Every pay period is just a different slice of the same yearly total, so the calculator first converts whatever you enter into an annual figure, then divides that annual amount back out into each other period.

The conversions rely on a few fixed assumptions: 52 weeks in a year, 260 weekdays (52 × 5), and your own hours-per-week and days-per-week inputs. Hourly pay is annualised as rate × hours-per-week × 52, weekly pay is simply × 52, and monthly pay is × 12.

Reading the results

Each row shows the same pay expressed in a different cadence, from hourly up to annual. This makes it easy to compare offers quoted in different terms — for example, checking whether an hourly contract rate beats a salaried role, or seeing what a monthly figure works out to per hour.

Note that biweekly here means every two weeks (26 pay periods a year), which is the common US payroll cycle, not twice a month.

Why your inputs matter

The hourly and daily figures depend directly on the hours and days you work. Someone earning the same annual salary but working 35 hours a week has a higher effective hourly rate than someone working 45 hours. Adjust those inputs to match your real schedule for an accurate per-hour comparison.

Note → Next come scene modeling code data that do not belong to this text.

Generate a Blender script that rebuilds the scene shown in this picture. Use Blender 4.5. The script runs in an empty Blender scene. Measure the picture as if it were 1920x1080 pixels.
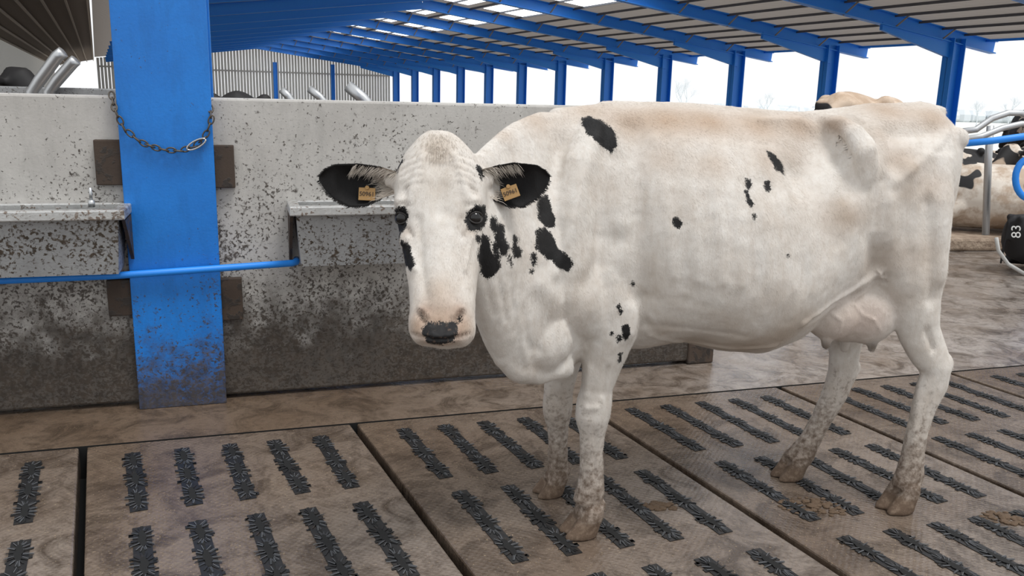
import bpy, bmesh, math, random
import numpy as np
from mathutils import Vector, Matrix
from mathutils import noise as mn
from mathutils.bvhtree import BVHTree
random.seed(4); np.random.seed(4)
SC = bpy.context.scene; COL = SC.collection
V = Vector
# ------------------------------------------------------------------ camera
H = 1.5; FPX = 1600.0
th = math.radians(12.6); ro = math.radians(1.4)
R0 = V((1,0,0)); Fd = V((0,math.cos(th),-math.sin(th))); U0 = V((0,math.sin(th),math.cos(th)))
CR = R0*math.cos(ro)+U0*math.sin(ro); CU = -R0*math.sin(ro)+U0*math.cos(ro)
CP = V((0,0,H))
cam = bpy.data.cameras.new('camera'); co_ = bpy.data.objects.new('camera', cam); COL.objects.link(co_)
M = Matrix((CR, CU, -Fd)).transposed().to_4x4(); M.translation = CP; co_.matrix_world = M
cam.sensor_width = 36; cam.lens = FPX/1920*36; cam.clip_end = 600
SC.camera = co_
def ray(px,py): return Fd + CR*((px-960)/FPX) + CU*((540-py)/FPX)
def gp(px,py,z=0):
    d = ray(px,py); return CP + d*((z-H)/d.z)
def fp(px,py,F):
    d = ray(px,py); return CP + d*(F/d.y)
def pp(px,py,p,n):
    d = ray(px,py); return CP + d*((p-CP).dot(n)/d.dot(n))
# ------------------------------------------------------------------ nodes
def mat(name, color=(.5,.5,.5), rough=.6, metal=0.0):
    m = bpy.data.materials.new(name); m.use_nodes = True
    b = m.node_tree.nodes['Principled BSDF']
    b.inputs['Base Color'].default_value = (*color,1); b.inputs['Roughness'].default_value = rough; b.inputs['Metallic'].default_value = metal
    return m
class N:
    def __init__(s,m): s.t=m.node_tree; s.b=s.t.nodes['Principled BSDF']; s.co=s.t.nodes.new('ShaderNodeTexCoord').outputs['Object']
    def link(s,a,b): s.t.links.new(a,b)
    def _in(s,n,i,v):
        if hasattr(v,'is_linked'): s.link(v,n.inputs[i])
        elif v is not None: n.inputs[i].default_value=v
    def noise(s,scale,detail=3,rough=.5,vec=None,dist=0):
        n=s.t.nodes.new('ShaderNodeTexNoise'); n.inputs['Scale'].default_value=scale; n.inputs['Detail'].default_value=detail
        n.inputs['Roughness'].default_value=rough; n.inputs['Distortion'].default_value=dist
        s.link(vec or s.co,n.inputs['Vector']); return n.outputs['Fac']
    def mapping(s,scale=(1,1,1),rot=(0,0,0),loc=(0,0,0),vec=None):
        n=s.t.nodes.new('ShaderNodeMapping'); n.inputs['Scale'].default_value=scale; n.inputs['Rotation'].default_value=rot; n.inputs['Location'].default_value=loc
        s.link(vec or s.co,n.inputs['Vector']); return n.outputs[0]
    def math(s,op,a,b=None):
        n=s.t.nodes.new('ShaderNodeMath'); n.operation=op; s._in(n,0,a); s._in(n,1,b); return n.outputs[0]
    def mr(s,v,a,b,c=0.,d=1.,smooth=False):
        n=s.t.nodes.new('ShaderNodeMapRange'); 
        if smooth: n.interpolation_type='SMOOTHSTEP'
        for i,x in enumerate((v,a,b,c,d)): s._in(n,i,x)
        return n.outputs[0]
    def mix(s,f,a,b,blend='MIX'):
        n=s.t.nodes.new('ShaderNodeMix'); n.data_type='RGBA'; n.blend_type=blend
        s._in(n,0,f)
        for i,x in ((6,a),(7,b)):
            if isinstance(x,tuple): n.inputs[i].default_value=(*x,1)
            else: s.link(x,n.inputs[i])
        return n.outputs[2]
    def z(s,axis='Z'):
        n=s.t.nodes.new('ShaderNodeSeparateXYZ'); s.link(s.co,n.inputs[0]); return n.outputs[axis]
    def attr(s,name,out='Fac'):
        n=s.t.nodes.new('ShaderNodeAttribute'); n.attribute_name=name; return n.outputs[out]
    def bump(s,h,strength=.3,dist=.01):
        n=s.t.nodes.new('ShaderNodeBump'); n.inputs['Strength'].default_value=strength; n.inputs['Distance'].default_value=dist
        s.link(h,n.inputs['Height']); s.link(n.outputs[0],s.b.inputs['Normal'])
    def col(s,c): s.link(c,s.b.inputs['Base Color'])
    def rough(s,c): s.link(c,s.b.inputs['Roughness'])
    def translucent(s,color,fac):
        t=s.t.nodes.new('ShaderNodeBsdfTranslucent'); t.inputs[0].default_value=(*color,1)
        mx=s.t.nodes.new('ShaderNodeMixShader'); mx.inputs[0].default_value=fac
        s.link(s.b.outputs[0],mx.inputs[1]); s.link(t.outputs[0],mx.inputs[2]); s.link(mx.outputs[0],s.t.nodes['Material Output'].inputs[0])
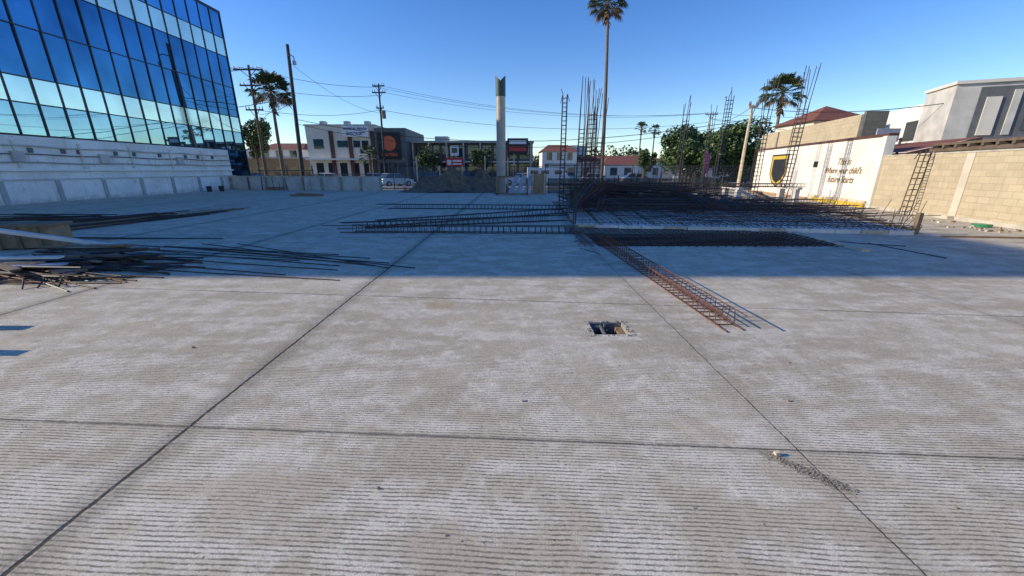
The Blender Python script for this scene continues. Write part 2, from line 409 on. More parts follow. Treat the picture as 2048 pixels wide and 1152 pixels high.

What these figures leave out

All amounts here are gross — before income tax, payroll taxes, and deductions. They also assume you are paid for every week of the year, so unpaid leave, overtime premiums, bonuses, and benefits are not reflected. To see what actually lands in your account, run the annual figure through a take-home-pay calculator.

Formula

annual = weekly × 52; hourly = annual / (hoursPerWeek × 52); daily = annual / 260

Frequently asked questions

How is the annual figure derived?
Weekly pay is multiplied by 52. Hourly pay is annualised using your hours per week, and daily pay uses 260 weekdays per year.